On its home page, Brex’s business-first headline cuts through the noise, emphasizing speed and control in spending.

Day 9: Apply Your MVB Internally

Share your MVB doc with your team:

  • Review your core audience, promise, and tone together

  • Use it to align your design, growth, and comms efforts

  • Invite feedback—but don’t seek perfection

Why it matters:
Even in a team of five, clarity gets diluted fast. Your MVB gives everyone a shared foundation—so your brand shows up the same way in every user interaction, email, and tweet.

Day 10: Stress-Test It Externally

What to do:
Send your messaging (especially your one-liner and homepage draft) to 5–10 trusted people outside your team—ideally potential users or peers. Ask:

  • “What do you think this product does?”

  • “Who do you think it’s for?”

  • “Would you want to learn more?”

Look for gaps between what you think you’re saying and what people are actually seeing and hearing.

Why it matters:
You’re too close to your own product. External feedback reveals where your brand still feels vague, confusing, or generic. This is your final tightening loop before launch—or relaunch.

Wrap-Up: Keep It Moving

If you’ve gotten this far—congrats! You’ve got a functional, founder-built brand foundation—done in 10 days, without spinning your wheels or stalling your momentum.

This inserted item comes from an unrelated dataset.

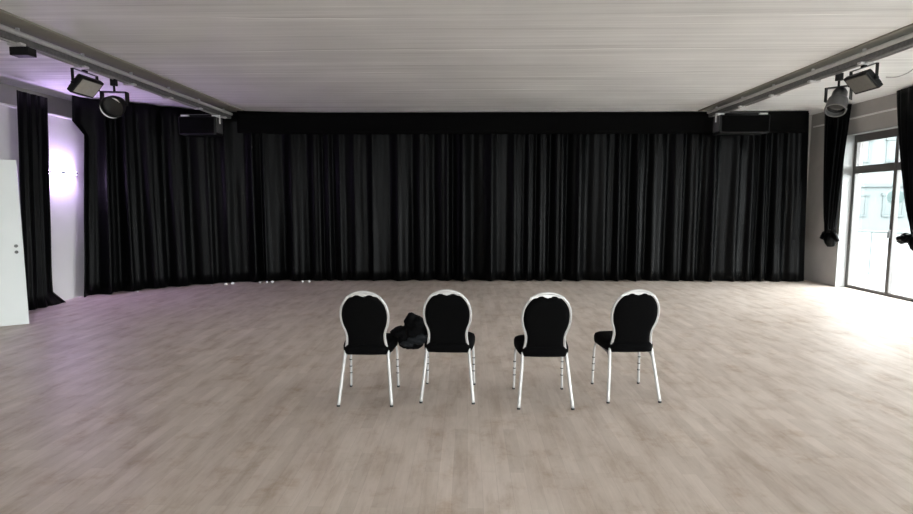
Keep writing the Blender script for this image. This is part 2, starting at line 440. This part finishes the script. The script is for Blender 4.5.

Your Minimum Viable Brand doesn’t need to be pretty—it just needs to be clear. And remember: your MVB isn’t your forever brand. It’s a launchpad. It gives your story structure, your team clarity, and your users a reason to believe.

You’ll attract the right people. You’ll build trust faster. And you’ll spend less time reinventing the wheel every time you write a pitch, build a deck, or launch a new feature.

As your company evolves and grows, it will.